Eight of the top ten most influential figures among Americans aged 13-17 are all YouTubers says a survey by Variety, the US entertainment trade publication.
Teens’ emotional attachment to YouTube stars is as much as seven times greater than that toward a traditional celebrity.
YouTube stars are perceived to be 17 times more engaging, and 11 times more extraordinary, than mainstream stars – according to the same study led by celebrity brand strategist, Jeetendr Sehdev.
RELATED: Why celebrity endorsement is not influencer marketing
In the UK public relations and marketing professionals are now more likely to use social media influencers than other types of ‘traditional’ celebrity.
PR Week has reported findings from a survey of 500 PR and marketing professionals. The study, conducted by Takumi, an app which connects social influencers to brands, found that 82% of communications professionals were using influencers in one form or another.
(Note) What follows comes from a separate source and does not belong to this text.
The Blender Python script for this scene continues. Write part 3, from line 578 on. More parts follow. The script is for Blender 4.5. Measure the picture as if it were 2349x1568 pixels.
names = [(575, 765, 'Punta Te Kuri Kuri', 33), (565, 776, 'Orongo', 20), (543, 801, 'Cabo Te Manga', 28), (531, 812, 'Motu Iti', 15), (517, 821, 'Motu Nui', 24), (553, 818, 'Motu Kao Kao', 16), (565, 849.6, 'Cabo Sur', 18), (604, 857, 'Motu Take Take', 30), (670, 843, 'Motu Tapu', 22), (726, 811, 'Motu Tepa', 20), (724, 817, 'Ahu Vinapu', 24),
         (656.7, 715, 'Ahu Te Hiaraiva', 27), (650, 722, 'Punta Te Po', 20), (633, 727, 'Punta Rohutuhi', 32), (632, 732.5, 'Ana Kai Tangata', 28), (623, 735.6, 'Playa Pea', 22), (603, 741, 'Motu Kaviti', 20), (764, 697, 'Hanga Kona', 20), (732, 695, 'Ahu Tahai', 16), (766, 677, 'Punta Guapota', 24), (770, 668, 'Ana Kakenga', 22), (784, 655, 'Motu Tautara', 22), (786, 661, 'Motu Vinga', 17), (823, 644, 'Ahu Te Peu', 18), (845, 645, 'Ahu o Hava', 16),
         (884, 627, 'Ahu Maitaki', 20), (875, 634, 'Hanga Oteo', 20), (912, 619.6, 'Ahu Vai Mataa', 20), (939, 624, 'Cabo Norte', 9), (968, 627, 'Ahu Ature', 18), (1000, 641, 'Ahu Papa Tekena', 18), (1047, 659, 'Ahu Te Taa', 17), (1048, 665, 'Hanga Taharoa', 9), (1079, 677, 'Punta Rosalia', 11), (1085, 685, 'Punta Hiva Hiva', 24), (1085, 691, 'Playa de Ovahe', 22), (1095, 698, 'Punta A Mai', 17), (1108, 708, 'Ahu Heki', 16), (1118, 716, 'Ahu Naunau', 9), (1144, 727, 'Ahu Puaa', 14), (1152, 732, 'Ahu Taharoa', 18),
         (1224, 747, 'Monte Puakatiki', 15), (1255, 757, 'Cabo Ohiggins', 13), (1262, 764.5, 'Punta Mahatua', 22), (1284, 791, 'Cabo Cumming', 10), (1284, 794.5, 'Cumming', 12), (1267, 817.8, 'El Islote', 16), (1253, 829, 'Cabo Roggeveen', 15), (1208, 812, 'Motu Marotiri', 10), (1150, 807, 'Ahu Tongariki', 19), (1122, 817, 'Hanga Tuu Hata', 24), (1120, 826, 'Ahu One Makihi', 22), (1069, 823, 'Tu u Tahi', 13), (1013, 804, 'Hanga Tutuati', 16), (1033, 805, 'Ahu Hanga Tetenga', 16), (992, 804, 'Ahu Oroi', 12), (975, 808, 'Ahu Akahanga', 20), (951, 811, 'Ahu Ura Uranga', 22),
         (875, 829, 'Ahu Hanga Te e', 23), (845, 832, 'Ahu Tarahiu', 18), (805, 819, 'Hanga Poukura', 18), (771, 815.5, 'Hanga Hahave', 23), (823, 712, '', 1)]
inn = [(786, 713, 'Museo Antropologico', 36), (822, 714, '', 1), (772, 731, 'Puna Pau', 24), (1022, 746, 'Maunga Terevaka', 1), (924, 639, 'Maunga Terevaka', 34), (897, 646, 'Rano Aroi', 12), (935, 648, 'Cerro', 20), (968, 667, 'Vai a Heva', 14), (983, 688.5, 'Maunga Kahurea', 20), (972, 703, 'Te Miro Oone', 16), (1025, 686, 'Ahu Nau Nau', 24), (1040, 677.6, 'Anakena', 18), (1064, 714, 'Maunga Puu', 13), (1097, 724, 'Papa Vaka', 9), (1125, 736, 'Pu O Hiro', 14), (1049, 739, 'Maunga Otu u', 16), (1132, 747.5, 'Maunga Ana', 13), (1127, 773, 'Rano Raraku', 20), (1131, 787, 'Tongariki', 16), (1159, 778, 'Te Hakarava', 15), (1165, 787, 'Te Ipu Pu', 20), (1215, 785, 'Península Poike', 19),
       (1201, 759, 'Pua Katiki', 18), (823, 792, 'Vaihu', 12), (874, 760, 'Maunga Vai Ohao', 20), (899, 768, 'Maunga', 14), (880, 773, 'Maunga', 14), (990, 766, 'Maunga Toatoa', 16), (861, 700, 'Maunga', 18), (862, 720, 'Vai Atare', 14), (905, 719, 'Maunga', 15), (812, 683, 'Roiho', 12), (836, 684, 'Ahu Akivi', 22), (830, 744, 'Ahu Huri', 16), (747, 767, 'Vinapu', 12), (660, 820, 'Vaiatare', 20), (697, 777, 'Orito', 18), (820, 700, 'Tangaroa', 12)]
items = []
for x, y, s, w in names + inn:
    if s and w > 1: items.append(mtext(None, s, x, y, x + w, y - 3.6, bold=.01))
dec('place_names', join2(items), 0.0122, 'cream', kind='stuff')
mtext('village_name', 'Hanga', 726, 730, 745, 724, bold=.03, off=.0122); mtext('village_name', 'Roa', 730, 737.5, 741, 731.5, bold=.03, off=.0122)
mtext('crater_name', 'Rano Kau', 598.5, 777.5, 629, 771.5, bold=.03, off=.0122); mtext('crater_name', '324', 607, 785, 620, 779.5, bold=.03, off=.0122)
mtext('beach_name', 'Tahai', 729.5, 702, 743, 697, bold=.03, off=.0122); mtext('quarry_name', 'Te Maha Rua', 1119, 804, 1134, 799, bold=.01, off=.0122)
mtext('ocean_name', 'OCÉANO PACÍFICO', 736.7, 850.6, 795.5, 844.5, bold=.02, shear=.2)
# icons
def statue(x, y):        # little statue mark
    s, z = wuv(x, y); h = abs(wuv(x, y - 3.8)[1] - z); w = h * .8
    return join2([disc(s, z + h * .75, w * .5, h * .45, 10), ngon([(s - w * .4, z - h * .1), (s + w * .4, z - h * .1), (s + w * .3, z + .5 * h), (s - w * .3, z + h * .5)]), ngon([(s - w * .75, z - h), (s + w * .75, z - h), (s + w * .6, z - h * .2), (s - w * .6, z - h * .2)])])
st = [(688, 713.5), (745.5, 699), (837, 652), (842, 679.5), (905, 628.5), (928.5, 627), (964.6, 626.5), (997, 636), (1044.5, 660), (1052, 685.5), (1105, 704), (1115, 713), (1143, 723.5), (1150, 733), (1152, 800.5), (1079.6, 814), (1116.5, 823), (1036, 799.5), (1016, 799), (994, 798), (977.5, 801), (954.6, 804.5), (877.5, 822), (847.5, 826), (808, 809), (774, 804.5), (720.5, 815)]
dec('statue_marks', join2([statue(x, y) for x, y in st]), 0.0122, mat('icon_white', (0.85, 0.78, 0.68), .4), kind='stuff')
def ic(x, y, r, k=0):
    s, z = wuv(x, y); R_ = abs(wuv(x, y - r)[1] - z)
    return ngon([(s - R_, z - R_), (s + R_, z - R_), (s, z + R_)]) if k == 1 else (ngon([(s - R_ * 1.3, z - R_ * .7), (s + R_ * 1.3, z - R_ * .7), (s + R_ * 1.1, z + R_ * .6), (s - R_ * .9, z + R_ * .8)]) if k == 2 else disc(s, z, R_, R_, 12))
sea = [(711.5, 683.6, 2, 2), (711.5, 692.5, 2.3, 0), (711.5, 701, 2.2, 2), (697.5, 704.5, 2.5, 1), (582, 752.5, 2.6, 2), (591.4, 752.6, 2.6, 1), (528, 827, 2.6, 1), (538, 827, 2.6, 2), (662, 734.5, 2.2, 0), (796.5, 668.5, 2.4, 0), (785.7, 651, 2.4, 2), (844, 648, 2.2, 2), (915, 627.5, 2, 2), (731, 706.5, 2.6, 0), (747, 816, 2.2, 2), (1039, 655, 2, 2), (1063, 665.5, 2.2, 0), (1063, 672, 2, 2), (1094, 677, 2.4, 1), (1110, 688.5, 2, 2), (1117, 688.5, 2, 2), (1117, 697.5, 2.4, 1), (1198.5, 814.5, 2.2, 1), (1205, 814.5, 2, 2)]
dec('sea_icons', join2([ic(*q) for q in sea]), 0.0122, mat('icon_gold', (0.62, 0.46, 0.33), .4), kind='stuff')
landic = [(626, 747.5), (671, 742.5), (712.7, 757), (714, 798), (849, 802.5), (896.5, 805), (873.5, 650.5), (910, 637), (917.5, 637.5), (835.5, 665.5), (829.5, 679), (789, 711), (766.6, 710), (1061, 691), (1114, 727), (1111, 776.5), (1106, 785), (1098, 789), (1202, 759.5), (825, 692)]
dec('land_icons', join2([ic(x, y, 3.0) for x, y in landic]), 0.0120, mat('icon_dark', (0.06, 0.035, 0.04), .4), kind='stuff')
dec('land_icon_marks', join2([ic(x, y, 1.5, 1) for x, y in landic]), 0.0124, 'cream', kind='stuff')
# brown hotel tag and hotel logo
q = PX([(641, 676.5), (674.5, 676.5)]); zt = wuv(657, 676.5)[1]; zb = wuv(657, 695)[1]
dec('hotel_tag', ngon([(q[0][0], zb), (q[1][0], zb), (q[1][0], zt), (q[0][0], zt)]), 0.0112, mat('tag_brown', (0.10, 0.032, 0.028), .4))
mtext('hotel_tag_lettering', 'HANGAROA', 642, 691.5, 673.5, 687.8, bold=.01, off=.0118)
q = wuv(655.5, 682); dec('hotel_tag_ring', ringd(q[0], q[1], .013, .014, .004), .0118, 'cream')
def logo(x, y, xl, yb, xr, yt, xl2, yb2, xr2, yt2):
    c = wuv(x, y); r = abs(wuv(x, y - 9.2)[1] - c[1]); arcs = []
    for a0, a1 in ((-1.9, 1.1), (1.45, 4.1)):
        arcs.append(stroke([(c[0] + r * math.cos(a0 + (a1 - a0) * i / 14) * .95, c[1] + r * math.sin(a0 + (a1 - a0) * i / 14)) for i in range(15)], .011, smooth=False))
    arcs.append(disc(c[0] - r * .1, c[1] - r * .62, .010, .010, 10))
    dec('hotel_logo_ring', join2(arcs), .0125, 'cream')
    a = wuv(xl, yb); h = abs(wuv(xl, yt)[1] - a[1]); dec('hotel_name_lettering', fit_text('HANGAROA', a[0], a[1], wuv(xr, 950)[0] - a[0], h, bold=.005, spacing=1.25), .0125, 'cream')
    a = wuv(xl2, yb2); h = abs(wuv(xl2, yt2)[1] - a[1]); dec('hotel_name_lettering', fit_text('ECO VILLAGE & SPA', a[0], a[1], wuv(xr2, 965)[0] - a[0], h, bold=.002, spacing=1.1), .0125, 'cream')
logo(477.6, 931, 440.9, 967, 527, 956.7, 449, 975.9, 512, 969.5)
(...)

Influencers more accessible than traditional celebrities
Audiences feel they can relate more to online influencer celebrities than traditional stars. Followers engage with these influencers finding them a less stylised, more authentic, intimate voice.
Marcus Butler is a YouTuber with 4.56 million subscribers who has amassed over 360 million video views. Earlier this year Marcus explained to me the allure of influencers:
“[Traditional] celebrities have almost placed themselves on a podium. They are inaccessible. I’m sharing my life through my vlogs. I’m doing the same things my followers are doing. There are just more people watching what I do.”
Influencers trading places with celebrities
There was a time, in the old one-way broadcast media world, when fame was determined not by the famous or by the audience but by the media owners. Like the Duke brothers in film Trading Places who elevated the Eddie Murphy character to commodities broker, newspaper barons and movie studio owners would play king-makers (and breakers) of fame.
That was then. The social web has upturned everything. Social media has given us all both voice and choice. A choice to choose who to celebrate in celebrity. A choice to turn ourselves into celebrities.
It used to be that fame was heaped upon us. Now fame is something we do.
David Weinberger, co-creator of the Cluetrain Manifesto, and its reprise: New Clues, wrote back in 2012 “The people we make famous and sometimes rich are usually people like us. They’re flawed. They make spelling errors when they tweet from their mobile phones. They treat us with a rough but real respect”.
We love YouTube ‘stars’ not despite their flaws, but because those flaws show that they are one of us.